Peteinatos, Gerassimos G., Kollenda, Benjamin, Wang, Pei, Gerhards, Roland
Computers and electronics in agriculture 2019 v.157 pp. 166-172
dose response, field experimentation, glyphosate, pesticide mixtures, plant protection, prototypes, sprayers, spraying, standard deviation
Logarithmic sprayers are commonly used for dose-response studies in Plant Protection for a wide range of pesticides. Until now, logarithmic sprayers work on the principle of steadily diluting a predefined pesticide mixture with water. The objective of this study was to develop and test a logarithmic sprayer with a stepwise dose decrease. A predefined volume of an initial dose was sprayed.
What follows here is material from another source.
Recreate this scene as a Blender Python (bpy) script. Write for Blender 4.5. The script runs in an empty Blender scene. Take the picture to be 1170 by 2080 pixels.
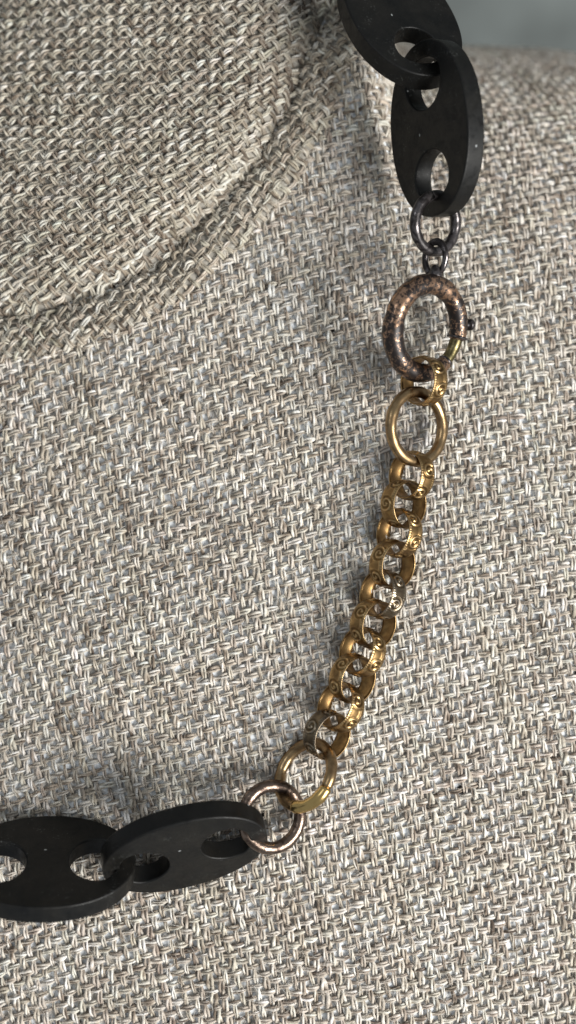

Part of this mixture was transferred in a second spray bottle and refilled with water. Afterward, a second dose of the same volume was applied, yet, with a predefined dilution ratio. This procedure was repeated for every dose level. With a 50% dose reduction (logarithmic spraying) a prototype of this logarithmic spraying technology was calibrated with laboratory measurements and tested in a field trial, applying glyphosate as a nonselective herbicide. The doses in the sprayer were almost equal to the manual dilutions (R2 = 0.9993), and the field experiment resulted in plots where the sprayed medium was uniformly distributed inside the plot, with a relative standard deviation of around 0.06, and in all cases less than 0.13. This facilitates measuring the herbicide efficacy for each dose. The new logarithmic spraying technology can significantly improve the accuracy and applicability of dose-response studies in field trials.